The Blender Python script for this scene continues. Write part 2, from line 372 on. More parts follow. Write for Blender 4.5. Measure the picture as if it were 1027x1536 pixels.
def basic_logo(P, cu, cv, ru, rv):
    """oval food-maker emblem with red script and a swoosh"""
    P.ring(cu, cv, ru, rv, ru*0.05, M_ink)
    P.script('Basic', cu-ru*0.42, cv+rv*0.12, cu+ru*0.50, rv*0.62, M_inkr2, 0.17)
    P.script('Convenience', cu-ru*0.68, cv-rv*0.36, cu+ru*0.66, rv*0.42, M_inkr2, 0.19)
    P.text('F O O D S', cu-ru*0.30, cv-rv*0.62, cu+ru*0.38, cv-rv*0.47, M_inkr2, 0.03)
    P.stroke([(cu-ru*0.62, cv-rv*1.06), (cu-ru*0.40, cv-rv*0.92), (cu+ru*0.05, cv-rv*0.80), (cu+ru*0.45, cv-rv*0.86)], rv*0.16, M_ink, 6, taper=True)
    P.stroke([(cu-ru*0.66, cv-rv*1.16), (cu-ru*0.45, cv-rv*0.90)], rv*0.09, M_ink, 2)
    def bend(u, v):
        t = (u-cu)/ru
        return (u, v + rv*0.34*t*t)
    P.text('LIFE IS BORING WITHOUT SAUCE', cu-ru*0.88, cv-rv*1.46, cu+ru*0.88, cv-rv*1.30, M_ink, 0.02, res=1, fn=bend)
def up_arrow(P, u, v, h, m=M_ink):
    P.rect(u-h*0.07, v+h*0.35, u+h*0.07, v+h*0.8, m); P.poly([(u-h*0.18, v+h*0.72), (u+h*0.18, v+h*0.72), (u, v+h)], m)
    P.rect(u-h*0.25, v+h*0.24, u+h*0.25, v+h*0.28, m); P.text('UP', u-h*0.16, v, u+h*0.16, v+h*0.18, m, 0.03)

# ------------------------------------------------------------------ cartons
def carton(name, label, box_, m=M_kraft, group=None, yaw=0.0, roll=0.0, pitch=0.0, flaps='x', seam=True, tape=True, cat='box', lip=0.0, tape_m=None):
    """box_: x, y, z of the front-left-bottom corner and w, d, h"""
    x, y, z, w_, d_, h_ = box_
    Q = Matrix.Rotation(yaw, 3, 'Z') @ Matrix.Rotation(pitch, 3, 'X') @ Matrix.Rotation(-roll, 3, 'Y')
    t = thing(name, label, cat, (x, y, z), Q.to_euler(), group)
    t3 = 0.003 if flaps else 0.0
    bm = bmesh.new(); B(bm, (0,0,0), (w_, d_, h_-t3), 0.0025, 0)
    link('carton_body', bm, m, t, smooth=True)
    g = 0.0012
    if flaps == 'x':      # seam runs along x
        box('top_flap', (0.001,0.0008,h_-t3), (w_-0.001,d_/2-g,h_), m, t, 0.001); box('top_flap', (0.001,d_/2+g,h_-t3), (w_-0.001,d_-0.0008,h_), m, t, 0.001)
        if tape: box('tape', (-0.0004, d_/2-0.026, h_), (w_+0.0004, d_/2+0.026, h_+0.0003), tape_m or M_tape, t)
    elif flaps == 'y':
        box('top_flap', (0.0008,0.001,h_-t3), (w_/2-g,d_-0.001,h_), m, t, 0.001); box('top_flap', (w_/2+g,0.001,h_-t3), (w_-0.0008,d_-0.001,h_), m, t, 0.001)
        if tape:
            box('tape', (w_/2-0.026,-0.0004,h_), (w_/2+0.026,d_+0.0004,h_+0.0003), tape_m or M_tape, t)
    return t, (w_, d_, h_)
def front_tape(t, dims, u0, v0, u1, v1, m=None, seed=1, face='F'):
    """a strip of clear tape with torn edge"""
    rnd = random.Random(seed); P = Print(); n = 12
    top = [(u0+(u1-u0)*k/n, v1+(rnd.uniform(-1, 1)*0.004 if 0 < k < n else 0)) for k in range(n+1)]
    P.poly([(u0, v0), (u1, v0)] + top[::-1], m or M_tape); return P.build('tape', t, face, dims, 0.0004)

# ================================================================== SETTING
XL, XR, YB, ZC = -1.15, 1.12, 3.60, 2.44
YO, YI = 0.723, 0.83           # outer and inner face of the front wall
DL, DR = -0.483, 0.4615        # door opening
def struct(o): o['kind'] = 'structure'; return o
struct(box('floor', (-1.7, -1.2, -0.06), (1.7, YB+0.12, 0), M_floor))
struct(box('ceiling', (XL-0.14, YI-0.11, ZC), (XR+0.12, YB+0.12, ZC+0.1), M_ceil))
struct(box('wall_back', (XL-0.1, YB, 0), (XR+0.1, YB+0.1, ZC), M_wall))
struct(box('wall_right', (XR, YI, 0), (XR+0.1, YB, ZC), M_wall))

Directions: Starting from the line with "YB+0.12, ZC+0.1), M_ceil))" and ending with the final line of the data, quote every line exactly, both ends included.

The solution:
struct(box('ceiling', (XL-0.14, YI-0.11, ZC), (XR+0.12, YB+0.12, ZC+0.1), M_ceil))
struct(box('wall_back', (XL-0.1, YB, 0), (XR+0.1, YB+0.1, ZC), M_wall))
struct(box('wall_right', (XR, YI, 0), (XR+0.1, YB, ZC), M_wall))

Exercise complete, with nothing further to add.